Game industry observers and EA executives have touted The Sims Online as the ultimate test of whether online gaming, currently dominated by fantasy role-playing games, can attract a mass-market audience. Inside EA, the game was seen as the main tool for pushing the company's money-losing EA.com online business to profitability during the next fiscal year.

Initial sales have been "disappointing," however, according to EA executives. The game has ranked near the bottom of research firm NPD Funworld's weekly top-10 sales chart for the past few weeks, below several older editions of the offline version of The Sims.

EA executives said the company was taking a number of steps to boost interest in the game, including cutting the price of the boxed software from $49 to $39, effective next week. Additional content also is being added to the game to give players more to do.

"The level of content we'll have in this product by April, we'd like to have had that at launch," EA COO John Riccitiello said during the conference call. "We probably made an error in expectations. We feel great about the intellectual property, and we expected the transfer to an online model to be a quick hit in the marketplace."

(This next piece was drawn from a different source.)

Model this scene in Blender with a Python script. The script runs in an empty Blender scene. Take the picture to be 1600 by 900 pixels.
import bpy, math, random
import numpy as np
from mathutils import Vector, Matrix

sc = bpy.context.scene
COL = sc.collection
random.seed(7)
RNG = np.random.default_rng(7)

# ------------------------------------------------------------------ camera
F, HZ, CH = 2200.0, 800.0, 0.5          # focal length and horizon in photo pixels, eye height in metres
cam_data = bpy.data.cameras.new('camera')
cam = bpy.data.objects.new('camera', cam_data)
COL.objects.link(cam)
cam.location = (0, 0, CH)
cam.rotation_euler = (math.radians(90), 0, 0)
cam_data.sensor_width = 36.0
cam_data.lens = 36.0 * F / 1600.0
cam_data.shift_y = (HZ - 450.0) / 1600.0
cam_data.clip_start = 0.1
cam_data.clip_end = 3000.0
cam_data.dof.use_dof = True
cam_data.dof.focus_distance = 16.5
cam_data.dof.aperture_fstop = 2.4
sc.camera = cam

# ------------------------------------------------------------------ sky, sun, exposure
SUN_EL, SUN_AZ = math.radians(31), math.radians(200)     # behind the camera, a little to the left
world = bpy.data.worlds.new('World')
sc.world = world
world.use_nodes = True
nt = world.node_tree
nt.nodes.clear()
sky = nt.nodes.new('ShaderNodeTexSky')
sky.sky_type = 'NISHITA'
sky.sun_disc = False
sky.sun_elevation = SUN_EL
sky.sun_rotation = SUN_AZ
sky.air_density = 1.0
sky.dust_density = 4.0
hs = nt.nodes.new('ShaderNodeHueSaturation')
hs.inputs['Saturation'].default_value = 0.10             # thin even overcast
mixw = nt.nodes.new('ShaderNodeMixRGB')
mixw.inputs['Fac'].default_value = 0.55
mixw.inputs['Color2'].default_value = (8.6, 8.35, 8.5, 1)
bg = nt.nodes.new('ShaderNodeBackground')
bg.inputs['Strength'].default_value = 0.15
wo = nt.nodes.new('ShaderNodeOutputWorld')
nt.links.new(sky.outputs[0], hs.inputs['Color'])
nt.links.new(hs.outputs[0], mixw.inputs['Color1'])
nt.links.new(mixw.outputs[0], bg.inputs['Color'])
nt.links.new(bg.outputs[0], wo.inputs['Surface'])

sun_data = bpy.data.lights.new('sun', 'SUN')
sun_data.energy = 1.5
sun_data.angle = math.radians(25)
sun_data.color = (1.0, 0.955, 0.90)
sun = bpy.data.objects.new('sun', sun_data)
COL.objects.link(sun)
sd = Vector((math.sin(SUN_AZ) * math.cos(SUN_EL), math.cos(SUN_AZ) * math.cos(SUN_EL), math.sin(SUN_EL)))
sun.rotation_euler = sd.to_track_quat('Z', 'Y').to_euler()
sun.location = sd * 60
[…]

CEO Larry Probst said EA is committed to the game and believes it can be a success. "I think it's important to realize this is a marathon, not a sprint," he said. "We're committed to making this a huge success, and that's about constantly updating and refreshing the content."

Despite The Sims Online's weak liftoff, EA still reported record earnings and revenue for the third quarter, which ended December 31 and included the critical holiday shopping season. The company reported net income of $250.22 million for the quarter, compared with $132.29 million in the same period a year ago. Total revenue was $1.23 billion, compared with $833 million a year ago.